WHAT IS REQUIRED
Restate exactly the lines that run from the start of the records below to the line containing "fl.build('plastic_wrap', clear_wrap(), o, fix=False)", counting both ends, and nothing else; pictures stay out.

— start EXERCISE INPUT —

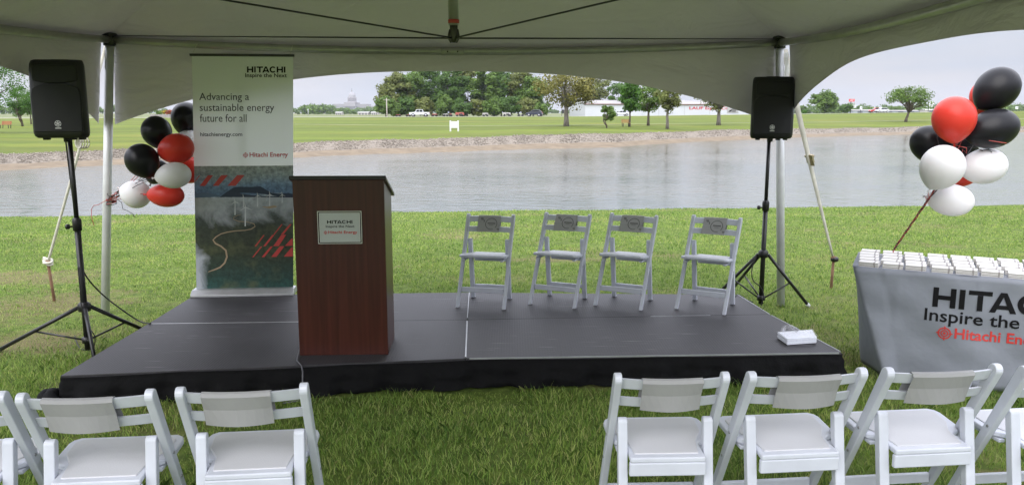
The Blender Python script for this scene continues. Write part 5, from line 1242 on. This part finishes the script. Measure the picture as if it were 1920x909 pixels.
# wrapped pack of napkins on the stage
pk = [gz(1475, 648, ZS), gz(1532, 644, ZS), gz(1523, 629, ZS), gz(1456, 634, ZS)]
c = sum(np.array(q) for q in pk) / 4; o = thing('napkin_pack', 'clear wrapped pack of white napkins on the right stage corner', 'napkins', tuple(c))
wrap = mat('napkin_white', (.78, .80, .86), .35, bump=.25, bscale=60); npk = MB()
for k in range(7):
    z = .004 + k * .0062; q = [(np.array(p) - c) * (.97 + .012 * ((k * 7) % 3 - 1)) for p in pk]
    npk.add([(p[0], p[1], z) for p in q] + [(p[0], p[1], z + .0056) for p in q], [(3,2,1,0), (4,5,6,7), (0,1,5,4), (1,2,6,5), (2,3,7,6), (3,0,4,7)])
npk.build('napkins', wrap, o, bevel=.002)
fl = MB(); q = [(np.array(p) - c) * 1.03 for p in pk]; rgn = np.random.default_rng(5)
G = []
for i in range(9):
    row = []
    for j in range(11):
        s, t = i / 8, j / 10; p = (q[0] * (1-t) + q[1] * t) * (1-s) + (q[3] * (1-t) + q[2] * t) * s; row.append((p[0], p[1], .0490 + .008 * math.exp(-((t-.5)**2 + (s-.5)**2) * 9) + rgn.normal() * .0016))
    G.append(row)
fl.grid(G)
tl = np.array(pk[3]) - c
fl.grid([[(tl[0] + .05 + .10 * i / 7 + .02 * math.sin(j * 2), tl[1] + .02 + .05 * math.sin(i), .046 + .040 * math.sin(i / 7 * math.pi) * (.4 + j / 5) + rgn.normal() * .006) for j in range(5)] for i in range(8)])
fl.build('plastic_wrap', clear_wrap(), o, fix=False)

# ------------------------------------------------------------------ balloons
def balloon_mat(name, col):
    m = mat(name, col, .34, spec=.25)
    return m
bm_black, bm_red, bm_white = balloon_mat('latex_black', (.010, .010, .012)), balloon_mat('latex_red', (.62, .045, .03)), balloon_mat('latex_white', (.74, .72, .73))
bm_red.node_tree.nodes['Principled BSDF'].inputs['Subsurface Weight'].default_value = .15; bm_white.node_tree.nodes['Principled BSDF'].inputs['Subsurface Weight'].default_value = .2
for m_ in (bm_red, bm_white): m_.node_tree.nodes['Principled BSDF'].inputs['Subsurface Radius'].default_value = (.05, .03, .03)
def balloon(label, u, v, y, rl, rs, ang, m, group, tilt=0.0):
    """rl: half length along the axis, rs: half width (photo px); ang: picture direction of the knot in degrees (0 right, 90 up)"""
    c = at(u, v, y); k = y / 1500.0
    rl, rs = rl * k, rs * k
    ax = Vector((-math.cos(R(ang)) * math.cos(tilt), math.sin(tilt), -math.sin(R(ang)) * math.cos(tilt)))        # from knot to crown
    q = Vector((0, 0, 1)).rotation_difference(ax).to_matrix().to_4x4()
    o = MB(); prof = []
    for t in np.linspace(0, math.pi, 22):
        z = -math.cos(t); r = math.sin(t) ** (1.0 if z > 0 else 1.35); r *= (1 + .05 * z)
        prof.append((max(r * rs, .0015), z * rl * (1.0 if z > 0 else 1.08)))
    o.lathe(prof, 32, q); b = o.build('balloon', m, None); b.location = tuple(c); tag(b, label, 'balloon', group)
    kb = MB().lathe([(.003, -rl * 1.08 + .004), (.006, -rl * 1.08 - .006), (.004, -rl * 1.08 - .010), (.011, -rl * 1.08 - .020), (.002, -rl * 1.08 - .019)], 12, q).build('knot', m, b)
    return c + np.array(tuple((q @ Vector((0, 0, -rl * 1.08 - .008, 1)))[:3]))
GL, GRt = 'balloons tied to the left tent pole', 'balloons tied to the table'
kn_L = []
for lb, u, v, y, rl, rs, a, m_ in [
    ('black balloon lowest of the left bunch\'s blacks, nearest the tent pole', 267, 302, 6.55, 33, 30, -62, bm_black),
    ('black balloon above the others in the left bunch, clear of the banner', 294, 248, 6.75, 30, 27, -75, bm_black),
    ('black balloon of the left bunch cut off by the banner edge', 349, 222, 7.15, 30, 27, -105, bm_black),
    ('red balloon highest of the left bunch, between black and white ones', 330, 279, 6.62, 33, 28, -165, bm_red),
    ('red balloon of the left bunch tucked against the banner edge', 352, 318, 6.95, 30, 25, 165, bm_red),
    ('red balloon lowest of the left bunch', 311, 366, 6.65, 34, 22.5, 178, bm_red),
    ('white balloon overlapping the red ones in the left bunch', 325, 329, 6.48, 33, 24.5, -172, bm_white),
    ('white balloon beside the pole behind tangled ribbons', 254, 364, 6.75, 28, 26, 160, bm_white),
    ('white balloon mostly hidden between the left red balloon and banner', 354, 272, 7.1, 28, 25, -100, bm_white),
    ('black balloon mostly hidden in the middle of the left bunch', 294, 322, 6.95, 24, 22, -120, bm_black)]:
    kn_L.append(balloon(lb, u, v, y, rl, rs, a, m_, GL))
kn_R = []
for lb, u, v, y, rl, rs, a, m_ in [
    ('topmost black balloon of the right bunch', 1868, 168, 5.60, 43, 37, -132, bm_black),
    ('black balloon of the right bunch just under the topmost one', 1860, 242, 5.50, 48, 36, -165, bm_black),
    ('black balloon at the left side of the right bunch', 1750, 273, 5.75, 44, 34, -28, bm_black),
    ('large red balloon in front in the right bunch', 1789, 224, 5.45, 42, 38, -85, bm_red),
    ('red balloon of the right bunch almost hidden behind the topmost black', 1848, 186, 5.85, 34, 26, -70, bm_red),
    ('white balloon in front at the left of the right bunch', 1766, 314, 5.35, 42, 39, -115, bm_white),
    ('white balloon at the right of the right bunch', 1844, 312, 5.55, 42, 33, -172, bm_white),
    ('lowest white balloon of the right bunch', 1782, 375, 5.55, 43, 30, 172, bm_white),
    ('black balloon in the dark middle of the right bunch', 1803, 275, 5.85, 34, 28, -90, bm_black),
    ('red balloon barely showing between the lower white balloons', 1803, 333, 5.85, 32, 17, -165, bm_red)]:
    kn_R.append(balloon(lb, u, v, y, rl, rs, a, m_, GRt))
rib_b, rib_r = mat('ribbon_black', (.015, .012, .014), .35), mat('ribbon_red', (.38, .05, .04), .35)
tieL = at(203, 378, 6.93); o = thing('balloon_ribbons', 'tangled black and red ribbons tying the left balloons to the pole', 'ribbons', tuple(tieL)); mb = MB(); rg = np.random.default_rng(31)
gath = at(232, 358, 6.75) - tieL
for i, kq in enumerate(kn_L):
    e_ = kq - tieL; P = [np.zeros(3), gath * .5 + rg.normal(size=3) * .025, gath + rg.normal(size=3) * .02, gath * .5 + e_ * .5 + rg.normal(size=3) * .03, e_]
    mb.tube([tuple(p) for p in P], .0028, 5, m=i % 2)
for i in range(9):                                        # loose curls
    p0 = gath * rg.uniform(.1, 1.1) + rg.normal(size=3) * .015; P = [p0]; dd = rg.normal(size=3) * .03
    for s in range(6): dd = dd * .6 + rg.normal(size=3) * .022 + np.array([.004, 0, -.006]); P.append(P[-1] + dd)
    mb.tube([tuple(p) for p in P], .0026, 5, m=i % 2)
for i in range(6): mb.tube([(.043 * math.cos(t) - .0, .043 * math.sin(t) + .05, (i - 3) * .008 + .008 * math.sin(t + i)) for t in np.linspace(0, 6.3, 16)], .0035, 5, m=i % 2)
mb.build('ribbon', [rib_b, rib_r], o, fix=False)
tieR = np.array(tp(.24, .52, TH_ + .05)); tieR = at(1675, 469, tieR[1]); o = thing('balloon_ribbons', 'twisted black and red ribbons holding the right balloons to the table', 'ribbons', tuple(tieR)); mb = MB()
gR = at(1742, 372, 5.45) - tieR
for i in range(6):
    P = []
    for s in range(22):
        t = s / 21; P.append(gR * t + np.array([.006 * math.cos(t * 26 + i * 1.05), .006 * math.sin(t * 26 + i), .005 * math.sin(t * 22 + i * 2)]))
    mb.tube([tuple(p) for p in P], .0022, 5, m=i % 2)
for i, kq in enumerate(kn_R): mb.tube([tuple(gR), tuple(gR * .5 + (kq - tieR) * .5 + rg.normal(size=3) * .012), tuple(kq - tieR)], .0024, 5, m=i % 2)
for i in range(5):
    P = [kn_R[3] - tieR]; dd = rg.normal(size=3) * .03
    for s in range(6): dd = dd * .6 + rg.normal(size=3) * .03; P.append(P[-1] + dd)
    mb.tube([tuple(p) for p in P], .0026, 5, m=i % 2)
mb.tube([(0, 0, 0), (0, 0, -(tieR[2] - TH_ - .008))], .004, 6, m=1)
mb.build('ribbon', [rib_b, rib_r], o, fix=False)

# ------------------------------------------------------------------ grass blades on the near lawn
def grass():
    rg = np.random.default_rng(77); Vs, Fs, off = [], [], 0
    st = [np.array((p.x, p.y)) for p in (FL, FR, BR, BL)]
    def inside(x, y):
        r = np.ones(len(x), bool)
        for i in range(4):
            a, b = st[i], st[(i+1) % 4]; r &= ((b[0]-a[0])*(y-a[1]) - (b[1]-a[1])*(x-a[0])) > .0
        return r
    for (y0, y1, dens, h, w) in ((2.2, 4.0, 4200, .050, .0042), (4.0, 5.6, 3600, .046, .0045), (5.6, 7.6, 2900, .032, .0046), (7.6, 10.5, 2000, .026, .0062), (10.5, 14.5, 1000, .024, .0095), (14.5, 19.5, 480, .024, .015)):
        area = (y1 - y0) * ((y0 + y1) / 2 * 1.56 + 2.0); N = int(dens * area)
        y = rg.uniform(y0, y1, N); x = (rg.random(N) - .5) * (y * 1.56 + 2.0)
        k = ~inside(x, y); x, y = x[k], y[k]; N = len(x)
        # tufts: blades lean with a slowly varying field, taller and shorter patches
        f1 = np.sin(x * 5.1 + 2.2 * np.sin(y * 3.7)) * np.sin(y * 4.3 + 1.7 * np.sin(x * 2.9)); f2 = np.sin(x * 17 + 3 * np.sin(y * 9)) * np.sin(y * 19 + 2 * np.sin(x * 13))
        hh = h * (1 + .28 * f1 + .22 * f2) * rg.uniform(.45, 1.45, N)
        bare = (np.sin(x * 1.9 + 1.3 * np.sin(y * 1.1)) * np.sin(y * 2.3 + x * .8) > .86) | (((x + 3.9) / .8) ** 2 + ((y - 7.0) / 1.1) ** 2 < rg.uniform(.1, 1.3, N)) | (sum((((x - a_) / c_) ** 2 + ((y - b_) / d_) ** 2 < rg.uniform(.0, .9, N)) for a_, b_, c_, d_ in PATCHES) > 0)
        hh = np.where(bare, hh * .45, hh)
        a = rg.uniform(0, 2*np.pi, N) ; ln = hh * rg.uniform(.15, 1.05, N) ; la = a + rg.normal(size=N) * .9 + f1
        z = near_z(x, y) - .004; ca, sa = np.cos(a) * w * rg.uniform(.6, 1.3, N), np.sin(a) * w * rg.uniform(.6, 1.3, N)
        bx, by = np.cos(la) * ln, np.sin(la) * ln
        V = np.stack([np.stack([x - ca/2, y - sa/2, z], 1), np.stack([x + ca/2, y + sa/2, z], 1), np.stack([x + ca*.38 + bx*.35, y + sa*.38 + by*.35, z + hh*.6], 1), np.stack([x + bx, y + by, z + hh], 1), np.stack([x - ca*.38 + bx*.35, y - sa*.38 + by*.35, z + hh*.6], 1)], 1).reshape(-1, 3)
        i = np.arange(N)[:, None] * 5 + off
        Vs.append(V); Fs.append((i + np.array([[0, 1, 2, 3, 4]]))); off += len(V)
    o = faces_mesh('grass', np.concatenate(Vs), np.concatenate(Fs), m_blade)
    tag(o, 'short green lawn grass with dry patches round the stage', 'grass', kind='stuff')
m_blade = bpy.data.materials.new('grass_blade'); m_blade.use_nodes = True
n, l = m_blade.node_tree.nodes, m_blade.node_tree.links; b = n['Principled BSDF']; b.inputs['Roughness'].default_value = .5; b.inputs['Specular IOR Level'].default_value = .3
g_ = n.new('ShaderNodeNewGeometry'); r = n.new('ShaderNodeValToRGB'); l.new(g_.outputs['Random Per Island'], r.inputs[0])
e = r.color_ramp.elements; e[0].color = (.055, .12, .02, 1); e[1].color = (.44, .44, .20, 1); e[1].position = 1.0
for p_, c_ in ((.40, (.175, .29, .055)), (.80, (.34, .44, .115)), (.94, (.40, .43, .16))):
    q_ = e.new(p_); q_.color = (*c_, 1)
t = n.new('ShaderNodeTexCoord'); x = n.new('ShaderNodeTexNoise'); x.inputs['Scale'].default_value = .75; x.inputs['Detail'].default_value = 5; l.new(t.outputs['Object'], x.inputs['Vector'])
rr = n.new('ShaderNodeValToRGB'); l.new(x.outputs['Fac'], rr.inputs[0]); rr.color_ramp.elements[0].position = .36; rr.color_ramp.elements[0].color = (.78, .86, .75, 1); rr.color_ramp.elements[1].position = .68; rr.color_ramp.elements[1].color = (1.26, 1.18, 1.1, 1)
mu = n.new('ShaderNodeMixRGB'); mu.blend_type = 'MULTIPLY'; mu.inputs[0].default_value = 1; l.new(r.outputs[0], mu.inputs[1]); l.new(rr.outputs[0], mu.inputs[2]); l.new(mu.outputs[0], b.inputs['Base Color'])
tr = n.new('ShaderNodeBsdfTranslucent'); l.new(mu.outputs[0], tr.inputs['Color']); ms = n.new('ShaderNodeMixShader'); ms.inputs[0].default_value = .35; l.new(b.outputs[0], ms.inputs[1]); l.new(tr.outputs[0], ms.inputs[2]); l.new(ms.outputs[0], n['Material Output'].inputs['Surface'])
grass()

# ------------------------------------------------------------------ air: far things fade
HAZE = True
if HAZE:
    hm = bpy.data.materials.new('haze_air'); hm.use_nodes = True; n, l = hm.node_tree.nodes, hm.node_tree.links
    n.remove(n['Principled BSDF']); pv = n.new('ShaderNodeVolumePrincipled'); pv.inputs['Color'].default_value = (.86, .91, 1, 1); pv.inputs['Density'].default_value = .00009
    l.new(pv.outputs[0], n['Material Output'].inputs['Volume'])
    hz_ = MB().box((0, 1680, 44), (7000, 3720, 104)).build('haze', hm); tag(hz_, kind='stuff')
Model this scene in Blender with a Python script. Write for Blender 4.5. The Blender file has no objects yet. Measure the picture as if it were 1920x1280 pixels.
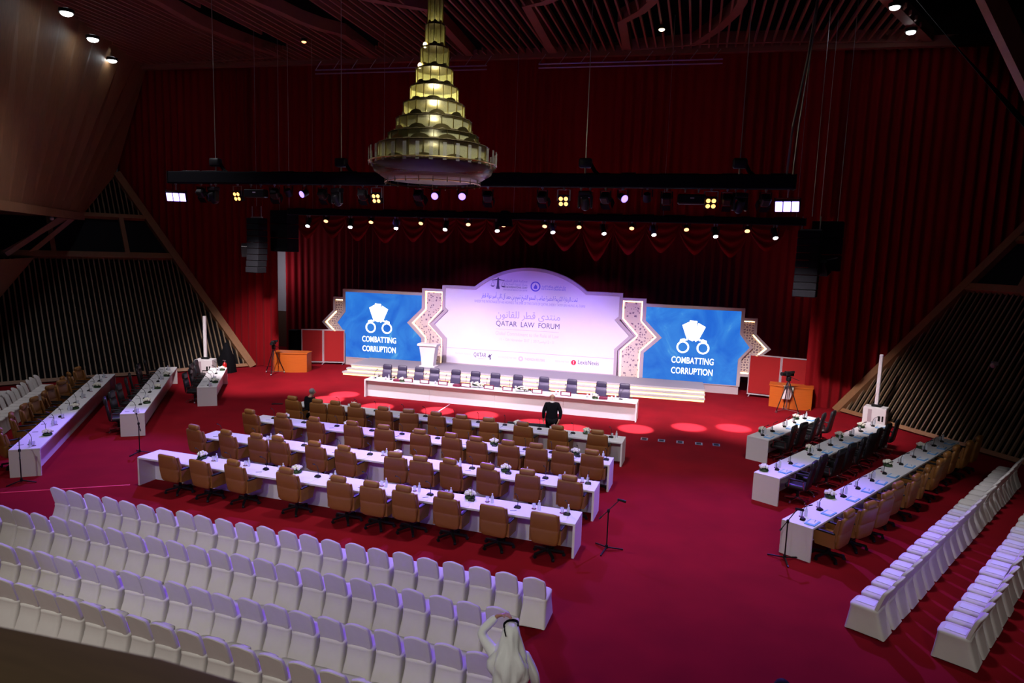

— end EXERCISE INPUT —

SOLUTION TO THE EXERCISE
The Blender Python script for this scene continues. Write part 5, from line 1242 on. This part finishes the script. Measure the picture as if it were 1920x909 pixels.
# wrapped pack of napkins on the stage
pk = [gz(1475, 648, ZS), gz(1532, 644, ZS), gz(1523, 629, ZS), gz(1456, 634, ZS)]
c = sum(np.array(q) for q in pk) / 4; o = thing('napkin_pack', 'clear wrapped pack of white napkins on the right stage corner', 'napkins', tuple(c))
wrap = mat('napkin_white', (.78, .80, .86), .35, bump=.25, bscale=60); npk = MB()
for k in range(7):
    z = .004 + k * .0062; q = [(np.array(p) - c) * (.97 + .012 * ((k * 7) % 3 - 1)) for p in pk]
    npk.add([(p[0], p[1], z) for p in q] + [(p[0], p[1], z + .0056) for p in q], [(3,2,1,0), (4,5,6,7), (0,1,5,4), (1,2,6,5), (2,3,7,6), (3,0,4,7)])
npk.build('napkins', wrap, o, bevel=.002)
fl = MB(); q = [(np.array(p) - c) * 1.03 for p in pk]; rgn = np.random.default_rng(5)
G = []
for i in range(9):
    row = []
    for j in range(11):
        s, t = i / 8, j / 10; p = (q[0] * (1-t) + q[1] * t) * (1-s) + (q[3] * (1-t) + q[2] * t) * s; row.append((p[0], p[1], .0490 + .008 * math.exp(-((t-.5)**2 + (s-.5)**2) * 9) + rgn.normal() * .0016))
    G.append(row)
fl.grid(G)
tl = np.array(pk[3]) - c
fl.grid([[(tl[0] + .05 + .10 * i / 7 + .02 * math.sin(j * 2), tl[1] + .02 + .05 * math.sin(i), .046 + .040 * math.sin(i / 7 * math.pi) * (.4 + j / 5) + rgn.normal() * .006) for j in range(5)] for i in range(8)])
fl.build('plastic_wrap', clear_wrap(), o, fix=False)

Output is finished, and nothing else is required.